On Bastille Day, a group of French guys who Carine (my room-mate) knew had told us they'd pick us up and take us to see the fireworks in Bergerac and after to a party. Being my first proper quatorze juillet, I was brimming with enthusiasm. However when they arrived, their Citroen was spiralling down the road as if it had only three wheels; the lads were what you could only describe as 'rat-arsed'. Carine tried to convince us that it was okay, that they'd only drank beer and wine and that we should still go. Yeah, you first, Carine. So, not only are the French the most abysmal drivers, but they don't consider drinking beer or wine drink driving at all. Not wanting to end my life in a vineyard in the middle of nowhere, I politely declined and ended up watching Gossip Girl in bed instead. Oh well, there's always next year.

The most I got to see of Bastille Day...

7. Cheques

In the UK, the cheque is on par with hair mascara, barbed wire tattoos and Gareth Gates- phased out during the early 2000s.
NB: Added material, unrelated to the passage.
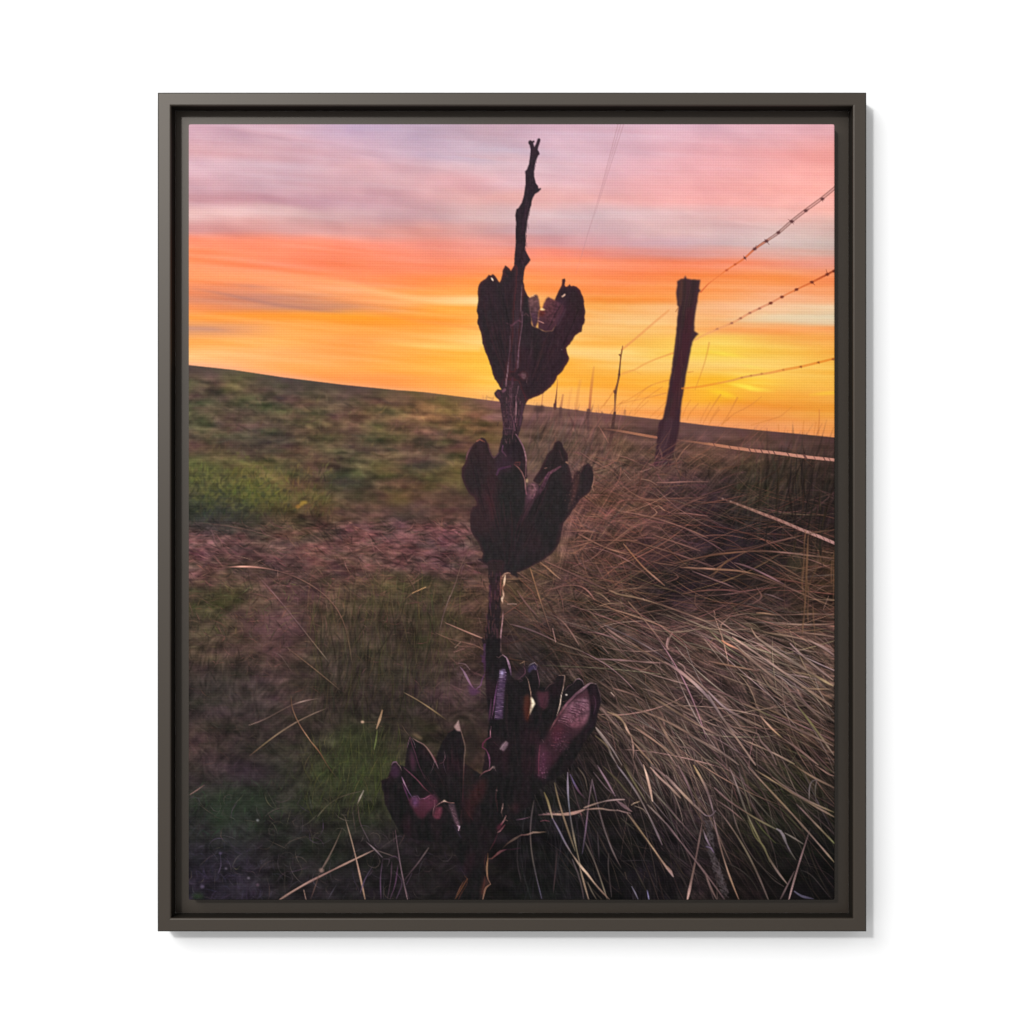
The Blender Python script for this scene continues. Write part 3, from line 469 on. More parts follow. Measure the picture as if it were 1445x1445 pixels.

In France, however, cheques are one of the most popular methods of payment. I don't know why either. Every shop that I've been in has machines at the till where the cashier inserts your cheque and it prints all the details then you just sign. In theory, it sounds quick and easy but put it into practise and it takes around four/five minutes to do the three copies needed , which when compared to debit cards, is an awful long time. The first time we saw somebody pay with cheque, Charlotte, my Dutch room-mate, looked on with a furrowed brow. "Oh that's what a cheque looks like, I've never seen one before" she told me after I informed her. 

8. Casual Racism

The French are known for their zero tolerance against religion (except if you're Catholic) and consider themselves a secular state; Religious Education is no longer taught in schools and it is an offence to wear any obvious religious attire or promote your religion. Some women still take their chances and wear the Burkha in this area and consequently are victims of casual racism. Nicknamed Ninja Turtles, the poor women are subject to much abuse. In fact, someone even told me that you get bonus points if you hit them down in the car- cue an awkward laugh and a long glance at my phone. Obviously things have only got worse since the Charlie Hebdo attacks in January and it's not uncommon to hear French people just throwing out random insults to attack religions in general. Except Catholicism, of course, because despite being a secular state, you're more than welcome in France if you're a Christian.

9.  Takeaway food

Closely related to point number five about the cost of food in supermarkets, the cost of takeaway food is also through the roof. McDonald's- more commonly known as 'Mac' in France- are more than happy to charge eleven euros for twenty nuggets and three euros for a cheeseburger, which, for me, was probably the thing that shocked me the most since I arrived. The people who I feel most sorry for is the poor students who are being robbed when buying their post night-out takeaway. Or perhaps they don't do that because they're chic- they probably go home to a few rounds of a bread and cheese, actually.

10. Syrup

Finally, something that displeases me the most about living in France is the substitute they offer for cordial. Perhaps this is something that only ruffles my feathers but I am an avid squash drinker; it's cheap, delicious and relatively healthy. The French alternative is called syrup. You can buy syrup in an array of flavours- from iced tea to cola, grenadine to candyfloss and when you want to make your own mouthwash, mint is also available. Of course you don't need me to explain that syrup is just liquid sugar that you mix with water. Every French person that I know has been enamoured by syrup and I've never understood why- what is it they love about indigestion and heartburn all day long? And also, why does it cost so much?



There's not a lot to do in either Sigoules or Monbazillac.

Quick weekly round up- We've had some real mixed weather with thunder and lightening and then temperatures exceeding 35 degrees. I've been to a wine festival and Bordeaux and got chatted up by the French version of Sean Paul in a supermarket- what can I say? I'm irresistible.